Cuma sabahı domates alacağım. Manava girdim. Baktım o pembe cinsten de var. Bunları şimdilerde Çanakkale ve civarındaki seralarda yetiştiriyorlar. Çok lezzetli oldukları kadar, pahalı. Hiç olmazsa birkaç tane alayım dedim. İnce naylon torbaya yerleştirdim. 11.5 lira tuttu. Neyse, aldık bir kere. Tam çıkarken, minicik plastik kaplara yerleştirilmiş erikleri fark ettim. Üşenmedim saydım. Her birinde altı tane var. Jelatinleyip üstlerine Arılım diye etiket yapıştırmışlar. Şimdi sıkı durun o minicik kaplar 10 lira. Vaz geçtim ve çıktım. Devir hesap devri ya. Bir tanesini ağzıma atıp bağıramadım. "Eski ağza, yeni taam" diyemedim.
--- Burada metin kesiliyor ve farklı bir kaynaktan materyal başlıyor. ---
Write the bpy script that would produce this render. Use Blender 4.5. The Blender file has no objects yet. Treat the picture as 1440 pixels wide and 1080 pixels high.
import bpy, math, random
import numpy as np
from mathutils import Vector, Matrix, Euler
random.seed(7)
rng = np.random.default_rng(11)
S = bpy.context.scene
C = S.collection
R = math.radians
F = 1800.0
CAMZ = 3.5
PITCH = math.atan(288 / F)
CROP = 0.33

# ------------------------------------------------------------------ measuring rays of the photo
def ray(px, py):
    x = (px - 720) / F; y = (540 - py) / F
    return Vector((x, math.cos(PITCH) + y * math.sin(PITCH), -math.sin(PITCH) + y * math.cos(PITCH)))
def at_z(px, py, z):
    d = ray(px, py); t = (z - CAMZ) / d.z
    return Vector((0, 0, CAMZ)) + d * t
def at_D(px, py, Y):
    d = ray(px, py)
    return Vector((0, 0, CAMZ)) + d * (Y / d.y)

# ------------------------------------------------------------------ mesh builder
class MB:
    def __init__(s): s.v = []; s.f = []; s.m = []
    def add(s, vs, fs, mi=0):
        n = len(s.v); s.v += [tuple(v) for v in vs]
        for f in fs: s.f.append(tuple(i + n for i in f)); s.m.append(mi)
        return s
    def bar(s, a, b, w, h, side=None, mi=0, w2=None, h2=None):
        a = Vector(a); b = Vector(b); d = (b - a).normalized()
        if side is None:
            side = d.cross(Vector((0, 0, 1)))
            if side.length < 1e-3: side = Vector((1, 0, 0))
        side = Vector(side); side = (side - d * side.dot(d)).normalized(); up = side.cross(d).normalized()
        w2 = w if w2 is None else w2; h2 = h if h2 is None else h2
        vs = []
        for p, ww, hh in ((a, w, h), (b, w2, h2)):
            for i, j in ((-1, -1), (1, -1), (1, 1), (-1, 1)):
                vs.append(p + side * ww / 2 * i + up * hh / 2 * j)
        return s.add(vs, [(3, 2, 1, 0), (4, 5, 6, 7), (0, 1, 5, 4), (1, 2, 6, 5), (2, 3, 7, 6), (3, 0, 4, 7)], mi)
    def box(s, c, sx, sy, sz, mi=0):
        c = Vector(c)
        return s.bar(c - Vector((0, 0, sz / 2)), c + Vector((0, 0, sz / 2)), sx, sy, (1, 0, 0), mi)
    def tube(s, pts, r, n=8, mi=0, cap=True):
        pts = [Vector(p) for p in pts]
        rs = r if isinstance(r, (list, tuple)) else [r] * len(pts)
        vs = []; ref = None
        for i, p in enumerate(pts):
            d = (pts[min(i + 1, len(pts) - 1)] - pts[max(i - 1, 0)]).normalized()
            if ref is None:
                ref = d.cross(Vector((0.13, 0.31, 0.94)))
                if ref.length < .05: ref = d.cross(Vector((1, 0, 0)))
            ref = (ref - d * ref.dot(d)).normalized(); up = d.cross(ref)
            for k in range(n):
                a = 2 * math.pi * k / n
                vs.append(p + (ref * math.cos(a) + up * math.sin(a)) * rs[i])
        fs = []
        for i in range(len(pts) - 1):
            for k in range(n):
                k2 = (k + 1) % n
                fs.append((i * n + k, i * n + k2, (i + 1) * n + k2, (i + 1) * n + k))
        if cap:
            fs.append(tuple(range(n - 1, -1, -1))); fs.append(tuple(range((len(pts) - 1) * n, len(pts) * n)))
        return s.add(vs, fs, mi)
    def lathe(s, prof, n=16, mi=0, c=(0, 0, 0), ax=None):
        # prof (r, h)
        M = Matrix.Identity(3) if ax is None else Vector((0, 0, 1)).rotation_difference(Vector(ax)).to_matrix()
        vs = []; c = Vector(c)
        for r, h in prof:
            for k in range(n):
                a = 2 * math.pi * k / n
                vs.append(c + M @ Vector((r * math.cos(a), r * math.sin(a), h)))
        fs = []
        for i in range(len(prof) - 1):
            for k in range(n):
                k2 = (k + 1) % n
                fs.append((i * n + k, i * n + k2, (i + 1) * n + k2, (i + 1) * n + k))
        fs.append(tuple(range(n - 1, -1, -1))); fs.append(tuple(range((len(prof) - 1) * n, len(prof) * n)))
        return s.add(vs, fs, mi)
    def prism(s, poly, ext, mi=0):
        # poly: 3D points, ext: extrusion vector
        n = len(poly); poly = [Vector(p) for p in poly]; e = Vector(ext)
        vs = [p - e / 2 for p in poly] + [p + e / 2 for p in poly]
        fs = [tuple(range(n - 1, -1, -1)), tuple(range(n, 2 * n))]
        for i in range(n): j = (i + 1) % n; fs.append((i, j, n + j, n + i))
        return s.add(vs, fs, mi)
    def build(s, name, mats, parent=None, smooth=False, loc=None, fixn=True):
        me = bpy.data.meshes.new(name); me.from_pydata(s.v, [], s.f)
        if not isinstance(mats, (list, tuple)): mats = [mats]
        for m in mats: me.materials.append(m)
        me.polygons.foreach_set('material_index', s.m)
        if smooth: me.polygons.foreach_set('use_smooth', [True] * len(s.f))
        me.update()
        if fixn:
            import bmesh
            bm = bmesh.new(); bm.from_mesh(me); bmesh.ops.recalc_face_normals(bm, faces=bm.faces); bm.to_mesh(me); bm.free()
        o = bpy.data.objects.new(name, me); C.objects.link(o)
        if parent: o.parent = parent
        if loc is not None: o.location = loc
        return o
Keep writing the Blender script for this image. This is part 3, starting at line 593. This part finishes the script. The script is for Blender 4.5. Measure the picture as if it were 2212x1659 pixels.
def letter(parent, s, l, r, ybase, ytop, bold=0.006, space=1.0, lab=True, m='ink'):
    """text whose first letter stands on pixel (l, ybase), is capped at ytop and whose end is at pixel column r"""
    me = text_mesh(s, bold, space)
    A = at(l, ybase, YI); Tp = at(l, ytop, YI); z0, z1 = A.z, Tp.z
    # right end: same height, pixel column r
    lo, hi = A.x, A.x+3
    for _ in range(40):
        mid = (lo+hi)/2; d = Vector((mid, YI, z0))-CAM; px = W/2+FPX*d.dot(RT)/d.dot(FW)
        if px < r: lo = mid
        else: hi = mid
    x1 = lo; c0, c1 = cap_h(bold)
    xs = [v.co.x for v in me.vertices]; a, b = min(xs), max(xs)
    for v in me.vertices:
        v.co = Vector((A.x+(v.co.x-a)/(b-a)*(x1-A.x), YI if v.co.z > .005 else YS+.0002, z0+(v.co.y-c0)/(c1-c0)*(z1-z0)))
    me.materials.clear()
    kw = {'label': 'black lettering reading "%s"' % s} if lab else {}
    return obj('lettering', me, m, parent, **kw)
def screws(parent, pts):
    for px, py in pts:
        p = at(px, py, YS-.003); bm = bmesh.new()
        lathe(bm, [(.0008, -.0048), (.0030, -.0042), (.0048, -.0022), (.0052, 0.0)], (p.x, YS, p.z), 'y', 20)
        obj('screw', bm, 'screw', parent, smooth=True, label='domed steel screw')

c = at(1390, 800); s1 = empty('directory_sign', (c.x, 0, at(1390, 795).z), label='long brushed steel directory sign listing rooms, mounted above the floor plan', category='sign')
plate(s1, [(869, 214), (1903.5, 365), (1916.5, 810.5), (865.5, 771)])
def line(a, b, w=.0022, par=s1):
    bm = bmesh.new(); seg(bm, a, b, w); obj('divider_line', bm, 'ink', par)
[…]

Nedendir bilmem, erikten Neyzen Tevfik'e geçtim. Onun anılarından bazılarını hatırladım. Neyzen'i sonradan görme zengin bir arkadaşı yemeğe davet ediyor. Ev sahibi Boğaz'daki yalısında konuğuna soruyor; "Siz hiç hanımparmağı yediniz mi?" Neyzen bunu ilk defa işitmekte.
- Hayır. Kusura bakmayın ama bu yaşa geldim hiç parmak yemedim. Buna vezirparmağı da dahildir.
Ev sahibi ısrarcı; "Şimdi yersiniz efendim".
- Hayır yemem.
Tam o esnada hizmetçi gümüş tepsi içinde küçük sarı muzlar getirmiştir. İngiltere'nin sömürgelerinde yetişen bu muzlara "Lady's finger" yani hanımparmağı denmekte. Hafif mayhoş ama lezzetliler. İncecik kağıtlara sarılıp satılıyorlar. Tatlıcıda vezirparmağı neyse, Balıkpazarı'nda hanımparmağı o.